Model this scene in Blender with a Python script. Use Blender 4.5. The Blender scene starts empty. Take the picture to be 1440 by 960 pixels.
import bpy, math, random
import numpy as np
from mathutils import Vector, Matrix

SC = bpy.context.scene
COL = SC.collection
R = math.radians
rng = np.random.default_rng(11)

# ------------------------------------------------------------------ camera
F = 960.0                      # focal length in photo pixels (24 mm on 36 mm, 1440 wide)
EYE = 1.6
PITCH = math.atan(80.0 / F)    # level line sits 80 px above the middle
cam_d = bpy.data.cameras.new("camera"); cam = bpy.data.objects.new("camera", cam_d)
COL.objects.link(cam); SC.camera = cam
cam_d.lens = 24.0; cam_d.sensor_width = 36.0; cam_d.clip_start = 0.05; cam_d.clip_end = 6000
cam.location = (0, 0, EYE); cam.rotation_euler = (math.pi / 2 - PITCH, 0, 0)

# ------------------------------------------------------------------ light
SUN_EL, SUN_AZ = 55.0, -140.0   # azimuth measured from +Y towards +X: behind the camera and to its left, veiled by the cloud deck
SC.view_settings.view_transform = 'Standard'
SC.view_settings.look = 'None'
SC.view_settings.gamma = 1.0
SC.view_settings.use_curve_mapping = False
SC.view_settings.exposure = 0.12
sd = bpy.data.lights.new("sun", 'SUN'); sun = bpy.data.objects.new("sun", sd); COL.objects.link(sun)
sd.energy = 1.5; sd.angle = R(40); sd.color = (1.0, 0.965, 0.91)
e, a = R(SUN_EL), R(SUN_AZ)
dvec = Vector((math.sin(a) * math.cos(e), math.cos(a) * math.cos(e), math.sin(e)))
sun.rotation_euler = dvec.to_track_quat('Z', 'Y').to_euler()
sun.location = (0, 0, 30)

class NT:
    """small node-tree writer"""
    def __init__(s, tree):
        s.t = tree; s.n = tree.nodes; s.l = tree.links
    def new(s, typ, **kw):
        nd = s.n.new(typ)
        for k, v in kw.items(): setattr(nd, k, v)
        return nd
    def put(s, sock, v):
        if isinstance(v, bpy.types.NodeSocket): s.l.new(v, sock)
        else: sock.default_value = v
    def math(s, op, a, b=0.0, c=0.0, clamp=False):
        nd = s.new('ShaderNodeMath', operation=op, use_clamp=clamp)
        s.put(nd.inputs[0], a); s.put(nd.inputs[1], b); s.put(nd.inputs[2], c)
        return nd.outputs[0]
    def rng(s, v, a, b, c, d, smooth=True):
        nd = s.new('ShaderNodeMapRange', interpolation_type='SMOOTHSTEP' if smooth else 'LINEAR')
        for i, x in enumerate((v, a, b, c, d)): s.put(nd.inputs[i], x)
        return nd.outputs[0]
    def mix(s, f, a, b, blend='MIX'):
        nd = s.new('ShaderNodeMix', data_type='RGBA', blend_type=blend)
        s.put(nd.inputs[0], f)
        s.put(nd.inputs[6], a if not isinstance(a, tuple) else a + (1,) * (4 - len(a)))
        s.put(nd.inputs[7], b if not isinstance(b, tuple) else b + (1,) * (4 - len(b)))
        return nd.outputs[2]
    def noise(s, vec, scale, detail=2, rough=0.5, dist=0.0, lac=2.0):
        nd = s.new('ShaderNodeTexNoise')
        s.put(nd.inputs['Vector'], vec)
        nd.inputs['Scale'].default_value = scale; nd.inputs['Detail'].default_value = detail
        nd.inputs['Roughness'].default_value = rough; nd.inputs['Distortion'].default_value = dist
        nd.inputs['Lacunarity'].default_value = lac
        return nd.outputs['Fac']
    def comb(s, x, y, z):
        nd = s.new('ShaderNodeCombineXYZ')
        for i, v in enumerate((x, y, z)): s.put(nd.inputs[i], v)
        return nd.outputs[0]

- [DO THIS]
Beginning at the top of the data, extract each line through the line containing "sun.location = (0, 0, 30)" and return those lines exactly, with nothing added.

- [ANSWER BELOW]
Model this scene in Blender with a Python script. Use Blender 4.5. The Blender scene starts empty. Take the picture to be 1440 by 960 pixels.
import bpy, math, random
import numpy as np
from mathutils import Vector, Matrix

SC = bpy.context.scene
COL = SC.collection
R = math.radians
rng = np.random.default_rng(11)

# ------------------------------------------------------------------ camera
F = 960.0                      # focal length in photo pixels (24 mm on 36 mm, 1440 wide)
EYE = 1.6
PITCH = math.atan(80.0 / F)    # level line sits 80 px above the middle
cam_d = bpy.data.cameras.new("camera"); cam = bpy.data.objects.new("camera", cam_d)
COL.objects.link(cam); SC.camera = cam
cam_d.lens = 24.0; cam_d.sensor_width = 36.0; cam_d.clip_start = 0.05; cam_d.clip_end = 6000
cam.location = (0, 0, EYE); cam.rotation_euler = (math.pi / 2 - PITCH, 0, 0)

# ------------------------------------------------------------------ light
SUN_EL, SUN_AZ = 55.0, -140.0   # azimuth measured from +Y towards +X: behind the camera and to its left, veiled by the cloud deck
SC.view_settings.view_transform = 'Standard'
SC.view_settings.look = 'None'
SC.view_settings.gamma = 1.0
SC.view_settings.use_curve_mapping = False
SC.view_settings.exposure = 0.12
sd = bpy.data.lights.new("sun", 'SUN'); sun = bpy.data.objects.new("sun", sd); COL.objects.link(sun)
sd.energy = 1.5; sd.angle = R(40); sd.color = (1.0, 0.965, 0.91)
e, a = R(SUN_EL), R(SUN_AZ)
dvec = Vector((math.sin(a) * math.cos(e), math.cos(a) * math.cos(e), math.sin(e)))
sun.rotation_euler = dvec.to_track_quat('Z', 'Y').to_euler()
sun.location = (0, 0, 30)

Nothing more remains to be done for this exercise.